◆ WRITTEN REQUEST
Repeat only the lines from the one holding "The Blender Python" down to the last line of the listing below, including both of those lines.

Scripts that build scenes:
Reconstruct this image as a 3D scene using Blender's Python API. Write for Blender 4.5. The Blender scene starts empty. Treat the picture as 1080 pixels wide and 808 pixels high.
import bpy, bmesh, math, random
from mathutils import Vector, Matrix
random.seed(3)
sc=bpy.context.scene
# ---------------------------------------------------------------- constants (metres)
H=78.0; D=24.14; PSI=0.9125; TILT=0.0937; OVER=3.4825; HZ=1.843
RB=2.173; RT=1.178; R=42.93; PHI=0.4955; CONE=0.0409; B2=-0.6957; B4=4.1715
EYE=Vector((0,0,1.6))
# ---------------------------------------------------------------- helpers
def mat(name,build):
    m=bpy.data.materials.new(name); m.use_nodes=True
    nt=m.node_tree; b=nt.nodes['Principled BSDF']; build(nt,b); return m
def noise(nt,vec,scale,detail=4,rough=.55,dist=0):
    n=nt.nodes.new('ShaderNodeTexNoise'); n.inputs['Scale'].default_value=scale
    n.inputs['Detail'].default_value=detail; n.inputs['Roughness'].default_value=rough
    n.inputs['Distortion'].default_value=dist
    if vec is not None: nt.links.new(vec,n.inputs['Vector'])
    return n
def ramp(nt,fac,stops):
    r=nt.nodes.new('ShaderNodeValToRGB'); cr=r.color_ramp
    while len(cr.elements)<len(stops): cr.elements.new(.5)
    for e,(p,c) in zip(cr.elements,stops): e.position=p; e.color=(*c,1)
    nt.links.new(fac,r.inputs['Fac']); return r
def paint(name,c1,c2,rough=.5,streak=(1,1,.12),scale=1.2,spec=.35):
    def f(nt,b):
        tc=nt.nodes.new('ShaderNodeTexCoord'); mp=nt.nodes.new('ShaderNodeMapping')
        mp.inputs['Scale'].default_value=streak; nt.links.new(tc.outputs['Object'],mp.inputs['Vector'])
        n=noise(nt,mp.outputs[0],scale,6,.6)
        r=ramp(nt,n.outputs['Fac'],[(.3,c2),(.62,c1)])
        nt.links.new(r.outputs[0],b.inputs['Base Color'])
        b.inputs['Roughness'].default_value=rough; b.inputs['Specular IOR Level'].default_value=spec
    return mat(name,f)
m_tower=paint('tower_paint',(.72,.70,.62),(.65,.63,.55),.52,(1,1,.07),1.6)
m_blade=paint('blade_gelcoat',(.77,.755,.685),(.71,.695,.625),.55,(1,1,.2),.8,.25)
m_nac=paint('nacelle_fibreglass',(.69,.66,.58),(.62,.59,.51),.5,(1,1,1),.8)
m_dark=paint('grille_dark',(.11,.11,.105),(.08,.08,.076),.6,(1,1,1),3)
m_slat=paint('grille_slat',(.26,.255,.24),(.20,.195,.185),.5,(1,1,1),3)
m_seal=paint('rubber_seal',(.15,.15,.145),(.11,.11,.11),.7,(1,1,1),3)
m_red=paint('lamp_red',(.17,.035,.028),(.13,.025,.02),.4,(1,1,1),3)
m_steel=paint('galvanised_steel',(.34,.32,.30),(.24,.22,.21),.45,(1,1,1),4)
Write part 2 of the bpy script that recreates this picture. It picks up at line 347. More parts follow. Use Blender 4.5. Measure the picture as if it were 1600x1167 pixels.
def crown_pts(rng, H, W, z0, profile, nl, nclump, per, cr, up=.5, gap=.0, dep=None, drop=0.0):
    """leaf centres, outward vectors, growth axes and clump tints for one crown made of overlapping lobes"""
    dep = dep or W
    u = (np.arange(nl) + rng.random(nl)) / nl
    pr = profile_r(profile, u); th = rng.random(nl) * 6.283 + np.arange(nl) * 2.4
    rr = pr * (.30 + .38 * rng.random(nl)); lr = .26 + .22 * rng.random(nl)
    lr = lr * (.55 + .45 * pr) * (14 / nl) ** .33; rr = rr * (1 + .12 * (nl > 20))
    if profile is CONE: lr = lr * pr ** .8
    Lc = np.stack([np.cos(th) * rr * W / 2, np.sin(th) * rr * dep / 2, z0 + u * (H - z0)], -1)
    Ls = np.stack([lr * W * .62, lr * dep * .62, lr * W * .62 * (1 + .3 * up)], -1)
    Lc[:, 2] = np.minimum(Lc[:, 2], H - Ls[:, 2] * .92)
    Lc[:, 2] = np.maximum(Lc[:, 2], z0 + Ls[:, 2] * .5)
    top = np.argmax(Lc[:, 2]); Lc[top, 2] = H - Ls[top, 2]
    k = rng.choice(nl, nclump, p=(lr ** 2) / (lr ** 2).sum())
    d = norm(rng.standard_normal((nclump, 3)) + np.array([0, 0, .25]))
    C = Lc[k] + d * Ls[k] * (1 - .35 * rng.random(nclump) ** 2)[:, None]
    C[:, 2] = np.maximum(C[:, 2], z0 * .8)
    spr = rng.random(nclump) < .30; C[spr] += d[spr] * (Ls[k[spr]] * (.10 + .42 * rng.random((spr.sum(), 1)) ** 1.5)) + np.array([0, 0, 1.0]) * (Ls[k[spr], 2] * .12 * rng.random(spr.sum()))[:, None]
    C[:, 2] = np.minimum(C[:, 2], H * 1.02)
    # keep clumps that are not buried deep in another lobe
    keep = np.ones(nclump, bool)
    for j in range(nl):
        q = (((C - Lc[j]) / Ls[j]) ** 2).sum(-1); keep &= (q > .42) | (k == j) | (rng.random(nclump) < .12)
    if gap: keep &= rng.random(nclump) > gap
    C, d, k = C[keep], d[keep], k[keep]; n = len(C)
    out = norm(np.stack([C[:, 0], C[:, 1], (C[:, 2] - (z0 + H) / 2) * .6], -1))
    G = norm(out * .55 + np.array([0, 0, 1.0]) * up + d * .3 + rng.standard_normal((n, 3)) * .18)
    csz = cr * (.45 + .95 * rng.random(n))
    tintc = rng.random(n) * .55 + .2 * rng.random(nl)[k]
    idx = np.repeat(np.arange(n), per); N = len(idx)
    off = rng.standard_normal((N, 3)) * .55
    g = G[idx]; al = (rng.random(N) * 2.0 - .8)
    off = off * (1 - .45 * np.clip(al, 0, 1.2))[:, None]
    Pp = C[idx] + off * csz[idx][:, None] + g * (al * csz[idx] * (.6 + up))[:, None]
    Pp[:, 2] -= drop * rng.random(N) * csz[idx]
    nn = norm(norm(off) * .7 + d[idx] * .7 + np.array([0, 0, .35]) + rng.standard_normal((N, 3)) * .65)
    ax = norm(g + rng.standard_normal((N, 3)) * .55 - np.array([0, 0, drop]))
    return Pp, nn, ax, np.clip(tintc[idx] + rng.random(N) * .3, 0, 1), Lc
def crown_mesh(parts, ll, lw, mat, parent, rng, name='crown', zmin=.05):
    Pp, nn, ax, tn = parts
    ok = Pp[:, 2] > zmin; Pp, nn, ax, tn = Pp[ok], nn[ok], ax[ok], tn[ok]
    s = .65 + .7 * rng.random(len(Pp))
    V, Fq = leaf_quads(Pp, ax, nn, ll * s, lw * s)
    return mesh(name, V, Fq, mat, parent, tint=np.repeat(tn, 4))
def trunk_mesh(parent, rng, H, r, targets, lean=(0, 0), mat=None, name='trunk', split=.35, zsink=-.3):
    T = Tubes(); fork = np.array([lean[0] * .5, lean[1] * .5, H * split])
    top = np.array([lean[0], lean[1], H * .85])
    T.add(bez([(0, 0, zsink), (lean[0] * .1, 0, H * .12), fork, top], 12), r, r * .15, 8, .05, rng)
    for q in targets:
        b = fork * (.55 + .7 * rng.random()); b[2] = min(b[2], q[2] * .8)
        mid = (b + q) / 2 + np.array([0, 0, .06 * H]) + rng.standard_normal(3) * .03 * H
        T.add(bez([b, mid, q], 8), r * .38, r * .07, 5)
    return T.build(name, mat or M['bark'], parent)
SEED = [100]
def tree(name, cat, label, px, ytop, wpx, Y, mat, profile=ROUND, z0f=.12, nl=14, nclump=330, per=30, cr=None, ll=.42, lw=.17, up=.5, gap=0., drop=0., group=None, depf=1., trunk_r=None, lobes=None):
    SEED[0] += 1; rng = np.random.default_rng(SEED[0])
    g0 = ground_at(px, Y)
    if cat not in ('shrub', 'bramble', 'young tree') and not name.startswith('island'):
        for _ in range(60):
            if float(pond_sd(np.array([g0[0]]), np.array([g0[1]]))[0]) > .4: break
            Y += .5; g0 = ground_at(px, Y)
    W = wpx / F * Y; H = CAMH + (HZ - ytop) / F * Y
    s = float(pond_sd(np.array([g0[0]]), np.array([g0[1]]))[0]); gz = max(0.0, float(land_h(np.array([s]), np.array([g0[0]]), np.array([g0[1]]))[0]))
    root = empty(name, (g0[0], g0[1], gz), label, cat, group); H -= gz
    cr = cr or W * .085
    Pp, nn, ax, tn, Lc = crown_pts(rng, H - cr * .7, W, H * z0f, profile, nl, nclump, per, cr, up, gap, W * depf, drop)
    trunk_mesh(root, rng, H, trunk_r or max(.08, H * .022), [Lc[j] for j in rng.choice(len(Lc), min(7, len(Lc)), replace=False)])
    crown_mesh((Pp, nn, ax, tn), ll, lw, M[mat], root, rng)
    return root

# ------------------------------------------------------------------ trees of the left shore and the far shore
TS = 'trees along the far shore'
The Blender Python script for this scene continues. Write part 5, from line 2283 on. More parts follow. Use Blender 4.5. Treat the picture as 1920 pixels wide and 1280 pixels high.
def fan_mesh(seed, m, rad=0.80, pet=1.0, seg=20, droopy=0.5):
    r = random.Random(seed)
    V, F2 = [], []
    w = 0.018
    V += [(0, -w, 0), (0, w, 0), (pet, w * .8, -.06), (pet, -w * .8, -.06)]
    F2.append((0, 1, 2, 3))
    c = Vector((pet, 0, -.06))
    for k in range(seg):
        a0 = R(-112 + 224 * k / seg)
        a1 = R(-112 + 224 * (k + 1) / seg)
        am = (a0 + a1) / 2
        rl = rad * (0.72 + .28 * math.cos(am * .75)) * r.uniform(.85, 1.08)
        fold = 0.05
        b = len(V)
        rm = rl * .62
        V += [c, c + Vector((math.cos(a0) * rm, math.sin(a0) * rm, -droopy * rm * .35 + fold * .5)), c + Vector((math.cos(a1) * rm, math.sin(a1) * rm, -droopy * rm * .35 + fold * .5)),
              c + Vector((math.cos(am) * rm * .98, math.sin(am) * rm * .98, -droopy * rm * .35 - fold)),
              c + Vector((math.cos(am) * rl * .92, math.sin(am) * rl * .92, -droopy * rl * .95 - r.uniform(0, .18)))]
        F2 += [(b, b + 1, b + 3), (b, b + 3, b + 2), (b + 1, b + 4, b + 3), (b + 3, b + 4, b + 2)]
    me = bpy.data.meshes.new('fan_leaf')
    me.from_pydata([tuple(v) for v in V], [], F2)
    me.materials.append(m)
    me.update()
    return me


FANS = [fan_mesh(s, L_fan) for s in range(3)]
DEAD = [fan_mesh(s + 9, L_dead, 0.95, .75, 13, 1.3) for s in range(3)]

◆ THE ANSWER
The Blender Python script for this scene continues. Write part 5, from line 2283 on. More parts follow. Use Blender 4.5. Treat the picture as 1920 pixels wide and 1280 pixels high.
def fan_mesh(seed, m, rad=0.80, pet=1.0, seg=20, droopy=0.5):
    r = random.Random(seed)
    V, F2 = [], []
    w = 0.018
    V += [(0, -w, 0), (0, w, 0), (pet, w * .8, -.06), (pet, -w * .8, -.06)]
    F2.append((0, 1, 2, 3))
    c = Vector((pet, 0, -.06))
    for k in range(seg):
        a0 = R(-112 + 224 * k / seg)
        a1 = R(-112 + 224 * (k + 1) / seg)
        am = (a0 + a1) / 2
        rl = rad * (0.72 + .28 * math.cos(am * .75)) * r.uniform(.85, 1.08)
        fold = 0.05
        b = len(V)
        rm = rl * .62
        V += [c, c + Vector((math.cos(a0) * rm, math.sin(a0) * rm, -droopy * rm * .35 + fold * .5)), c + Vector((math.cos(a1) * rm, math.sin(a1) * rm, -droopy * rm * .35 + fold * .5)),
              c + Vector((math.cos(am) * rm * .98, math.sin(am) * rm * .98, -droopy * rm * .35 - fold)),
              c + Vector((math.cos(am) * rl * .92, math.sin(am) * rl * .92, -droopy * rl * .95 - r.uniform(0, .18)))]
        F2 += [(b, b + 1, b + 3), (b, b + 3, b + 2), (b + 1, b + 4, b + 3), (b + 3, b + 4, b + 2)]
    me = bpy.data.meshes.new('fan_leaf')
    me.from_pydata([tuple(v) for v in V], [], F2)
    me.materials.append(m)
    me.update()
    return me


FANS = [fan_mesh(s, L_fan) for s in range(3)]
DEAD = [fan_mesh(s + 9, L_dead, 0.95, .75, 13, 1.3) for s in range(3)]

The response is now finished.